Цитаты из книги «Ночь в Лиссабоне»
«"Женщинам ничего не нужно объяснять, с ними всегда надо действовать".»
«Женщинам ничего не нужно объяснять, с ними всегда надо действовать»
«Никогда не было такой веры в чудо, как в наше время, чуждое всяким чудесам.
– Иногда они все-таки бывают, – возразил я. – Иначе нас давно не было бы на свете »
«– Никогда мир не кажется таким прекрасным, как в то мгновение, когда вы прощаетесь с ним, когда вас лишают свободы. Если бы можно было ощущать мир таким всегда! Но на это, видно, у нас не хватает времени. И покоя. Но разве мы не теряем каждое мгновение то, что думаем удержать, только потому, что оно постоянно в движении? И не останавливается ли оно лишь тогда, когда его уже нет и когда оно уже не может измениться? Не принадлежит ли оно нам только тогда?
– Я никогда не чувствовал такого, – сказал я. – Но разве каждый не хочет удержать то, что удержать невозможно? »
«– Воспоминания, которые не причиняют боли и не беспокоят, как раз и есть эхо.
– Словно смотришь старый кинофильм? – спросила Елена»
«На чашах призрачных весов покачивались друг против друга прошлое и будущее. В обеих была зияющая пустота. Мне казалось, что я нахожусь в середине жизни. Достаточно сделать шаг – и весы качнутся, и чаша будущего начнет опускаться, наполняясь серой тьмой, и утраченное равновесие не вернется уже больше никогда»
«Вы знаете, конечно, что время – это слабый настой смерти. Нам постоянно, медленно подливают его, словно безвредное снадобье. Сначала он оживляет нас, и мы даже начинаем верить, что мы почти что бессмертны. Но день за днем и капля за каплей – он становится все крепче и крепче и в конце концов превращается в едкую кислоту, которая мутит и разрушает нашу кровь. И даже если бы мы захотели ценой оставшихся лет купить молодость, – мы не смогли бы сделать это потому, что кислота времени изменила нас, а химические соединения уже не те, теперь уже требуется чудо...»
«– Разве мы можем знать истинную меру своего счастья, если нам неизвестно, что ждет нас впереди!
– В то время как мы каждое мгновение чувствуем, что нам его не остановить и что нечего даже и пытаться сделать это, – прошептал Шварц. – Но если мы не в состоянии схватить и удержать его грубым прикосновением наших рук, то, может быть, – если его не спугнуть, – оно останется в глубине наших глаз?

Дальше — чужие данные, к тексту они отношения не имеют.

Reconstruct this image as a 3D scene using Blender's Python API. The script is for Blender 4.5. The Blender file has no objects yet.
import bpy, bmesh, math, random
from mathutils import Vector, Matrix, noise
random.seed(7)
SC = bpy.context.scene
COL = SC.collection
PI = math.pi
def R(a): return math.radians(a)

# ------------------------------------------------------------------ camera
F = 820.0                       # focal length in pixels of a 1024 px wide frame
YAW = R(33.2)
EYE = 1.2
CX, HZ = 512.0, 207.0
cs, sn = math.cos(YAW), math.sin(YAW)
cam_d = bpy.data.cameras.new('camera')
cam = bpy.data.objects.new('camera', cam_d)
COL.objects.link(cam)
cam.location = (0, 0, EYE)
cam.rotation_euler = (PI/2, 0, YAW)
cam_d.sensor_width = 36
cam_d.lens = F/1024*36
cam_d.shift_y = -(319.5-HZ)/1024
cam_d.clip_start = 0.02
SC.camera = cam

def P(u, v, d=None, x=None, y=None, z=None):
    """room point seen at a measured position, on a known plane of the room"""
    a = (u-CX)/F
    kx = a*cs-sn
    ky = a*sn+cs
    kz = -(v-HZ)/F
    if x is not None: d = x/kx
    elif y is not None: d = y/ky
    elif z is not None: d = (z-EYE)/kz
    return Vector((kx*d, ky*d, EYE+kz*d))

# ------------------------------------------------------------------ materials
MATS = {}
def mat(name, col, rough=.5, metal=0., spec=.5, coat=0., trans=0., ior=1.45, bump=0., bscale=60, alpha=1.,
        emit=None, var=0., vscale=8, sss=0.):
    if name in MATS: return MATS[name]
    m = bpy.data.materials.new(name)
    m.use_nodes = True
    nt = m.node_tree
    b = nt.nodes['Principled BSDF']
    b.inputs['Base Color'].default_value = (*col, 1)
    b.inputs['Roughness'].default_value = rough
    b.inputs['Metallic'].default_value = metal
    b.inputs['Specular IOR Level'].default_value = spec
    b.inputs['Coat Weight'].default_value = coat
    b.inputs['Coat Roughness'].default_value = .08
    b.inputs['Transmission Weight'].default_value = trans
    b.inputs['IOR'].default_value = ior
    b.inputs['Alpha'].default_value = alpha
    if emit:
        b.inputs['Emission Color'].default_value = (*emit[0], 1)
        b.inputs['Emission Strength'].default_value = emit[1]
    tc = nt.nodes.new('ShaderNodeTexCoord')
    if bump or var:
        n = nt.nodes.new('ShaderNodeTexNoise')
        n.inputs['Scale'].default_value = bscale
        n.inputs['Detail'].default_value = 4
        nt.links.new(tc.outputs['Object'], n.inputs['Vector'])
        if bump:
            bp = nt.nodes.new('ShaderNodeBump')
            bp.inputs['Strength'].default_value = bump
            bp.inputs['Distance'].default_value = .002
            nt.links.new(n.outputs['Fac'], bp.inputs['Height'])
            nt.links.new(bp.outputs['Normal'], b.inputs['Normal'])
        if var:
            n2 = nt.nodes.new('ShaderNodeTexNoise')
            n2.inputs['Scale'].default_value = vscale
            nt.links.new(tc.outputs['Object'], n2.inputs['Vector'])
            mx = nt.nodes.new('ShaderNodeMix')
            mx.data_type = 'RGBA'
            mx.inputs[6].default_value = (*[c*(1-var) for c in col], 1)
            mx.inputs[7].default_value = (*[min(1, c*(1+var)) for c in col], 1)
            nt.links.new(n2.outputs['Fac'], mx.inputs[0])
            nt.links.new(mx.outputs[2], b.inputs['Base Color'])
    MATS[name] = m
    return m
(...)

Может быть, оно даже будет жить там, пока живут глаза? »
«– Ощущение опасности всегда обостряет восприятие жизни. Но только до тех пор, пока опасность лишь маячит где-то на горизонте.
– Вы думаете, только до тех пор? – Шварц странно посмотрел на меня. – Нет, и дальше тоже вплоть до того, что мы называем смертью, и даже после нее. И где вообще та потеря, которая могла бы остановить биение чувства? Разве город не остается жить и после того, как вы его покинули? Разве он не остается в вас, даже если он будет разрушен? И кто же в таком случае знает, что такое умереть? Может быть, жизнь – это всего лишь луч, медленно скользящий по нашим меняющимся лицам? Но если это так, то не было ли у нас уже какого-то другого праоблика еще раньше, до рождения, того, что сохранится и после разрушения, временного и проходящего?»
«– Счастье... – медленно сказал Шварц. – Как оно сжимается, садится в воспоминании! Будто дешевая ткань после стирки. Сосчитать можно только несчастья »
«Мне хотелось радоваться, но в сердце была пустота. »
«Она ещё не сдалась, но уже не боролась.»
«Вечная сцена! Слуги насилия, их жертва, а рядом — всегда и во все времена — третий — зритель, тот, что не в состоянии пошевелить пальцем, чтобы защитить, освободить жертву, потому что боится за свою собственную шкуру. И, может быть, именно поэтому его собственной шкуре всегда угрожает опасность.»